→ **GIVEN INSTRUCTION**: Copy out all of the material, matching it word for word.

→ **INFORMATION SHOWN**:
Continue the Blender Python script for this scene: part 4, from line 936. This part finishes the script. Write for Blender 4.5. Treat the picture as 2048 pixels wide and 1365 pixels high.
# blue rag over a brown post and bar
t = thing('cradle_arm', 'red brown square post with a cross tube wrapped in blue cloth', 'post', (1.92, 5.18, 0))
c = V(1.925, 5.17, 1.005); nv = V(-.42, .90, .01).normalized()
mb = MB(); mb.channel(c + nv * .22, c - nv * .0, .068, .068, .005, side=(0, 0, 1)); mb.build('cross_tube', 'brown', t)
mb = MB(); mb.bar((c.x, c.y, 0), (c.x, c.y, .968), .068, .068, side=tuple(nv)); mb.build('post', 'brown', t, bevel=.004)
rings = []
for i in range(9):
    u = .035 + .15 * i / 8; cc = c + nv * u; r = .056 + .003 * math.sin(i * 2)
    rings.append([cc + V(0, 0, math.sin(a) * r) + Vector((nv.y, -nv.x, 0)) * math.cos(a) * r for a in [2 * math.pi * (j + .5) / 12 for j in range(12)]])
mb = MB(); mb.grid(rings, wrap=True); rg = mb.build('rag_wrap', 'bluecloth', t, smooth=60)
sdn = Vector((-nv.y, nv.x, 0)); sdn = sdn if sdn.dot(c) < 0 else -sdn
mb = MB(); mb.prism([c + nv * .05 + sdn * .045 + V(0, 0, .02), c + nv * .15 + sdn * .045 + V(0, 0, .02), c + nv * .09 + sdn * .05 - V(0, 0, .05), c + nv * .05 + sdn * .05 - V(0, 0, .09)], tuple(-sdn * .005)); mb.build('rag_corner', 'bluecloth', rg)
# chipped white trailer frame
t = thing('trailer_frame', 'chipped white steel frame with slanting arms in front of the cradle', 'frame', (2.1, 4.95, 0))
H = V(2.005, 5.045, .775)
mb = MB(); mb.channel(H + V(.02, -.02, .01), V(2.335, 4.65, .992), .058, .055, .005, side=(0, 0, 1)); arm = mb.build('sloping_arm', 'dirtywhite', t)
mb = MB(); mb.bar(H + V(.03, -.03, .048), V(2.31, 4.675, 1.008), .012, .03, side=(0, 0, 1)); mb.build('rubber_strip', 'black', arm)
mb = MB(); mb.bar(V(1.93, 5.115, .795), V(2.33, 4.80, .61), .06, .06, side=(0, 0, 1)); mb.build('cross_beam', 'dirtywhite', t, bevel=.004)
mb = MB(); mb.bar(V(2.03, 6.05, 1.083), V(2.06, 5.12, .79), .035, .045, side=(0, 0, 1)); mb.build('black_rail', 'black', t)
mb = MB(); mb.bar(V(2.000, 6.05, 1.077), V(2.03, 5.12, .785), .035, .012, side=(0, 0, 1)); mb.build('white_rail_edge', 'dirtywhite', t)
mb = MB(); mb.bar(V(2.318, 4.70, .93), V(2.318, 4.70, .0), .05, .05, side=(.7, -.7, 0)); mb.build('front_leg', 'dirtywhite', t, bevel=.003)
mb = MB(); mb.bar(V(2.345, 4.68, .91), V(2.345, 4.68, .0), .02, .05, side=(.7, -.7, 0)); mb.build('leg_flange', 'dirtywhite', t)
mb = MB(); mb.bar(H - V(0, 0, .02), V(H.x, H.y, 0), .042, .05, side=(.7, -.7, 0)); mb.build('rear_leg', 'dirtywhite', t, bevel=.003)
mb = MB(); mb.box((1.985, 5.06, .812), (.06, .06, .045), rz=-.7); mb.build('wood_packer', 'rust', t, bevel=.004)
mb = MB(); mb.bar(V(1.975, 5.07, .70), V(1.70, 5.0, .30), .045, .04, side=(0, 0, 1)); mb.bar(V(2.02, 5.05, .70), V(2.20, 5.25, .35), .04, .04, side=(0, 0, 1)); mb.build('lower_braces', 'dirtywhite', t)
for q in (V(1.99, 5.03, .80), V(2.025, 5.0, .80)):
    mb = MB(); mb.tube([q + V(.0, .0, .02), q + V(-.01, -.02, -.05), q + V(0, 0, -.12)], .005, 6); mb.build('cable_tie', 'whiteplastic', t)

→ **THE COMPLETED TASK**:
Continue the Blender Python script for this scene: part 4, from line 936. This part finishes the script. Write for Blender 4.5. Treat the picture as 2048 pixels wide and 1365 pixels high.
# blue rag over a brown post and bar
t = thing('cradle_arm', 'red brown square post with a cross tube wrapped in blue cloth', 'post', (1.92, 5.18, 0))
c = V(1.925, 5.17, 1.005); nv = V(-.42, .90, .01).normalized()
mb = MB(); mb.channel(c + nv * .22, c - nv * .0, .068, .068, .005, side=(0, 0, 1)); mb.build('cross_tube', 'brown', t)
mb = MB(); mb.bar((c.x, c.y, 0), (c.x, c.y, .968), .068, .068, side=tuple(nv)); mb.build('post', 'brown', t, bevel=.004)
rings = []
for i in range(9):
    u = .035 + .15 * i / 8; cc = c + nv * u; r = .056 + .003 * math.sin(i * 2)
    rings.append([cc + V(0, 0, math.sin(a) * r) + Vector((nv.y, -nv.x, 0)) * math.cos(a) * r for a in [2 * math.pi * (j + .5) / 12 for j in range(12)]])
mb = MB(); mb.grid(rings, wrap=True); rg = mb.build('rag_wrap', 'bluecloth', t, smooth=60)
sdn = Vector((-nv.y, nv.x, 0)); sdn = sdn if sdn.dot(c) < 0 else -sdn
mb = MB(); mb.prism([c + nv * .05 + sdn * .045 + V(0, 0, .02), c + nv * .15 + sdn * .045 + V(0, 0, .02), c + nv * .09 + sdn * .05 - V(0, 0, .05), c + nv * .05 + sdn * .05 - V(0, 0, .09)], tuple(-sdn * .005)); mb.build('rag_corner', 'bluecloth', rg)
# chipped white trailer frame
t = thing('trailer_frame', 'chipped white steel frame with slanting arms in front of the cradle', 'frame', (2.1, 4.95, 0))
H = V(2.005, 5.045, .775)
mb = MB(); mb.channel(H + V(.02, -.02, .01), V(2.335, 4.65, .992), .058, .055, .005, side=(0, 0, 1)); arm = mb.build('sloping_arm', 'dirtywhite', t)
mb = MB(); mb.bar(H + V(.03, -.03, .048), V(2.31, 4.675, 1.008), .012, .03, side=(0, 0, 1)); mb.build('rubber_strip', 'black', arm)
mb = MB(); mb.bar(V(1.93, 5.115, .795), V(2.33, 4.80, .61), .06, .06, side=(0, 0, 1)); mb.build('cross_beam', 'dirtywhite', t, bevel=.004)
mb = MB(); mb.bar(V(2.03, 6.05, 1.083), V(2.06, 5.12, .79), .035, .045, side=(0, 0, 1)); mb.build('black_rail', 'black', t)
mb = MB(); mb.bar(V(2.000, 6.05, 1.077), V(2.03, 5.12, .785), .035, .012, side=(0, 0, 1)); mb.build('white_rail_edge', 'dirtywhite', t)
mb = MB(); mb.bar(V(2.318, 4.70, .93), V(2.318, 4.70, .0), .05, .05, side=(.7, -.7, 0)); mb.build('front_leg', 'dirtywhite', t, bevel=.003)
mb = MB(); mb.bar(V(2.345, 4.68, .91), V(2.345, 4.68, .0), .02, .05, side=(.7, -.7, 0)); mb.build('leg_flange', 'dirtywhite', t)
mb = MB(); mb.bar(H - V(0, 0, .02), V(H.x, H.y, 0), .042, .05, side=(.7, -.7, 0)); mb.build('rear_leg', 'dirtywhite', t, bevel=.003)
mb = MB(); mb.box((1.985, 5.06, .812), (.06, .06, .045), rz=-.7); mb.build('wood_packer', 'rust', t, bevel=.004)
mb = MB(); mb.bar(V(1.975, 5.07, .70), V(1.70, 5.0, .30), .045, .04, side=(0, 0, 1)); mb.bar(V(2.02, 5.05, .70), V(2.20, 5.25, .35), .04, .04, side=(0, 0, 1)); mb.build('lower_braces', 'dirtywhite', t)
for q in (V(1.99, 5.03, .80), V(2.025, 5.0, .80)):
    mb = MB(); mb.tube([q + V(.0, .0, .02), q + V(-.01, -.02, -.05), q + V(0, 0, -.12)], .005, 6); mb.build('cable_tie', 'whiteplastic', t)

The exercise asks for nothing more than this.